**MATERIAL PROVIDED**
################

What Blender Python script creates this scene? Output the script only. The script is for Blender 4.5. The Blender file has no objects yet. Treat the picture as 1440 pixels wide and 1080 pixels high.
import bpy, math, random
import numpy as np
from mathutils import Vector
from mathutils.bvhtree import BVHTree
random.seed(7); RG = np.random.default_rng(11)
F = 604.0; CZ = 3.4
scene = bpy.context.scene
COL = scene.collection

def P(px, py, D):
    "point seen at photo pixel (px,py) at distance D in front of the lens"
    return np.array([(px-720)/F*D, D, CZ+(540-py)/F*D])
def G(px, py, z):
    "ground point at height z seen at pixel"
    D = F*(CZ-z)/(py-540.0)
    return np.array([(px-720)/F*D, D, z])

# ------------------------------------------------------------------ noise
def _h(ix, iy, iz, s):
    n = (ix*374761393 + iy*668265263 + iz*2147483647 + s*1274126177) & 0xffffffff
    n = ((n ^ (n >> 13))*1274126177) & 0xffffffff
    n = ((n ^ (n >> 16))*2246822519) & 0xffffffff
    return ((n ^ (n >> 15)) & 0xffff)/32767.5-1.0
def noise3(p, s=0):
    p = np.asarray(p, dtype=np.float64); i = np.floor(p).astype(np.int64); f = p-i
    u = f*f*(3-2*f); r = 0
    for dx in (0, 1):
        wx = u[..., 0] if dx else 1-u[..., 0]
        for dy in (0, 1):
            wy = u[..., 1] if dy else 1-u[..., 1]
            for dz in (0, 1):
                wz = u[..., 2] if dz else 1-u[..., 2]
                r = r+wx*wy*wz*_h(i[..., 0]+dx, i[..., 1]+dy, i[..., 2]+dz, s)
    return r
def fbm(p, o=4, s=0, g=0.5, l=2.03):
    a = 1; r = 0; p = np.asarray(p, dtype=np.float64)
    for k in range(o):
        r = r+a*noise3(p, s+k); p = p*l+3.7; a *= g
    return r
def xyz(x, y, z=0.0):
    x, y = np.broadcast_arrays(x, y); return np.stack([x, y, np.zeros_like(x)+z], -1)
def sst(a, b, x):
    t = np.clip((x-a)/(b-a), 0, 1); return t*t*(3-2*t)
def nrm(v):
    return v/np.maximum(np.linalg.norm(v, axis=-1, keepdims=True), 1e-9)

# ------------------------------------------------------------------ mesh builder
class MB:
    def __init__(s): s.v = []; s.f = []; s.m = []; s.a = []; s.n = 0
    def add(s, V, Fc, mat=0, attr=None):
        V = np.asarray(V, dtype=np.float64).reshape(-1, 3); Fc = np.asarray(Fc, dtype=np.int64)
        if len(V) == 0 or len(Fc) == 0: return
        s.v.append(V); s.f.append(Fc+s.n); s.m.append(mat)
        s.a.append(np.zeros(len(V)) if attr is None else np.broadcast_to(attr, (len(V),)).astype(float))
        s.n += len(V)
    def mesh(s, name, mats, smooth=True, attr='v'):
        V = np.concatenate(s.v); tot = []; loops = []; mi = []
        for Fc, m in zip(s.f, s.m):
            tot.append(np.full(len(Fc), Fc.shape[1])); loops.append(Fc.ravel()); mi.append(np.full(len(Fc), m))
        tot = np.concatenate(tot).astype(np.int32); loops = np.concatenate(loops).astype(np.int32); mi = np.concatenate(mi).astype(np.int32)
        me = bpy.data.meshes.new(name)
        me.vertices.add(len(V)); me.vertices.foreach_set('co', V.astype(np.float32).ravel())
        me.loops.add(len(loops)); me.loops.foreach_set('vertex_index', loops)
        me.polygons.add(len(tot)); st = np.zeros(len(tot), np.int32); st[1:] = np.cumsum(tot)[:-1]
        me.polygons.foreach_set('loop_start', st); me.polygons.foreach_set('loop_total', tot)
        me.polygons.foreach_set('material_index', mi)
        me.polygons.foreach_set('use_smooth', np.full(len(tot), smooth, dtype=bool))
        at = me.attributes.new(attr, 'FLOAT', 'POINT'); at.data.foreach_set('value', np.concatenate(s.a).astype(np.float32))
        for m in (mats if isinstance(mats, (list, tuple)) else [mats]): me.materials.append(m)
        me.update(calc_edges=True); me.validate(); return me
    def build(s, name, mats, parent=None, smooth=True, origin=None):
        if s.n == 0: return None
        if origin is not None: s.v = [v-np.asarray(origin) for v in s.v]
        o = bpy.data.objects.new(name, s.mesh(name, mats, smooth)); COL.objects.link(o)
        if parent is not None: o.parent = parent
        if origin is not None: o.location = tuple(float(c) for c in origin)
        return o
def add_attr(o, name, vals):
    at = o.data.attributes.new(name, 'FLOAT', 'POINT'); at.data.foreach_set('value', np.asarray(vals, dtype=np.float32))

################

**THE REQUEST**
Output the complete data exactly as written.

**WRITTEN RESPONSE**
What Blender Python script creates this scene? Output the script only. The script is for Blender 4.5. The Blender file has no objects yet. Treat the picture as 1440 pixels wide and 1080 pixels high.
import bpy, math, random
import numpy as np
from mathutils import Vector
from mathutils.bvhtree import BVHTree
random.seed(7); RG = np.random.default_rng(11)
F = 604.0; CZ = 3.4
scene = bpy.context.scene
COL = scene.collection

def P(px, py, D):
    "point seen at photo pixel (px,py) at distance D in front of the lens"
    return np.array([(px-720)/F*D, D, CZ+(540-py)/F*D])
def G(px, py, z):
    "ground point at height z seen at pixel"
    D = F*(CZ-z)/(py-540.0)
    return np.array([(px-720)/F*D, D, z])

# ------------------------------------------------------------------ noise
def _h(ix, iy, iz, s):
    n = (ix*374761393 + iy*668265263 + iz*2147483647 + s*1274126177) & 0xffffffff
    n = ((n ^ (n >> 13))*1274126177) & 0xffffffff
    n = ((n ^ (n >> 16))*2246822519) & 0xffffffff
    return ((n ^ (n >> 15)) & 0xffff)/32767.5-1.0
def noise3(p, s=0):
    p = np.asarray(p, dtype=np.float64); i = np.floor(p).astype(np.int64); f = p-i
    u = f*f*(3-2*f); r = 0
    for dx in (0, 1):
        wx = u[..., 0] if dx else 1-u[..., 0]
        for dy in (0, 1):
            wy = u[..., 1] if dy else 1-u[..., 1]
            for dz in (0, 1):
                wz = u[..., 2] if dz else 1-u[..., 2]
                r = r+wx*wy*wz*_h(i[..., 0]+dx, i[..., 1]+dy, i[..., 2]+dz, s)
    return r
def fbm(p, o=4, s=0, g=0.5, l=2.03):
    a = 1; r = 0; p = np.asarray(p, dtype=np.float64)
    for k in range(o):
        r = r+a*noise3(p, s+k); p = p*l+3.7; a *= g
    return r
def xyz(x, y, z=0.0):
    x, y = np.broadcast_arrays(x, y); return np.stack([x, y, np.zeros_like(x)+z], -1)
def sst(a, b, x):
    t = np.clip((x-a)/(b-a), 0, 1); return t*t*(3-2*t)
def nrm(v):
    return v/np.maximum(np.linalg.norm(v, axis=-1, keepdims=True), 1e-9)

# ------------------------------------------------------------------ mesh builder
class MB:
    def __init__(s): s.v = []; s.f = []; s.m = []; s.a = []; s.n = 0
    def add(s, V, Fc, mat=0, attr=None):
        V = np.asarray(V, dtype=np.float64).reshape(-1, 3); Fc = np.asarray(Fc, dtype=np.int64)
        if len(V) == 0 or len(Fc) == 0: return
        s.v.append(V); s.f.append(Fc+s.n); s.m.append(mat)
        s.a.append(np.zeros(len(V)) if attr is None else np.broadcast_to(attr, (len(V),)).astype(float))
        s.n += len(V)
    def mesh(s, name, mats, smooth=True, attr='v'):
        V = np.concatenate(s.v); tot = []; loops = []; mi = []
        for Fc, m in zip(s.f, s.m):
            tot.append(np.full(len(Fc), Fc.shape[1])); loops.append(Fc.ravel()); mi.append(np.full(len(Fc), m))
        tot = np.concatenate(tot).astype(np.int32); loops = np.concatenate(loops).astype(np.int32); mi = np.concatenate(mi).astype(np.int32)
        me = bpy.data.meshes.new(name)
        me.vertices.add(len(V)); me.vertices.foreach_set('co', V.astype(np.float32).ravel())
        me.loops.add(len(loops)); me.loops.foreach_set('vertex_index', loops)
        me.polygons.add(len(tot)); st = np.zeros(len(tot), np.int32); st[1:] = np.cumsum(tot)[:-1]
        me.polygons.foreach_set('loop_start', st); me.polygons.foreach_set('loop_total', tot)
        me.polygons.foreach_set('material_index', mi)
        me.polygons.foreach_set('use_smooth', np.full(len(tot), smooth, dtype=bool))
        at = me.attributes.new(attr, 'FLOAT', 'POINT'); at.data.foreach_set('value', np.concatenate(s.a).astype(np.float32))
        for m in (mats if isinstance(mats, (list, tuple)) else [mats]): me.materials.append(m)
        me.update(calc_edges=True); me.validate(); return me
    def build(s, name, mats, parent=None, smooth=True, origin=None):
        if s.n == 0: return None
        if origin is not None: s.v = [v-np.asarray(origin) for v in s.v]
        o = bpy.data.objects.new(name, s.mesh(name, mats, smooth)); COL.objects.link(o)
        if parent is not None: o.parent = parent
        if origin is not None: o.location = tuple(float(c) for c in origin)
        return o
def add_attr(o, name, vals):
    at = o.data.attributes.new(name, 'FLOAT', 'POINT'); at.data.foreach_set('value', np.asarray(vals, dtype=np.float32))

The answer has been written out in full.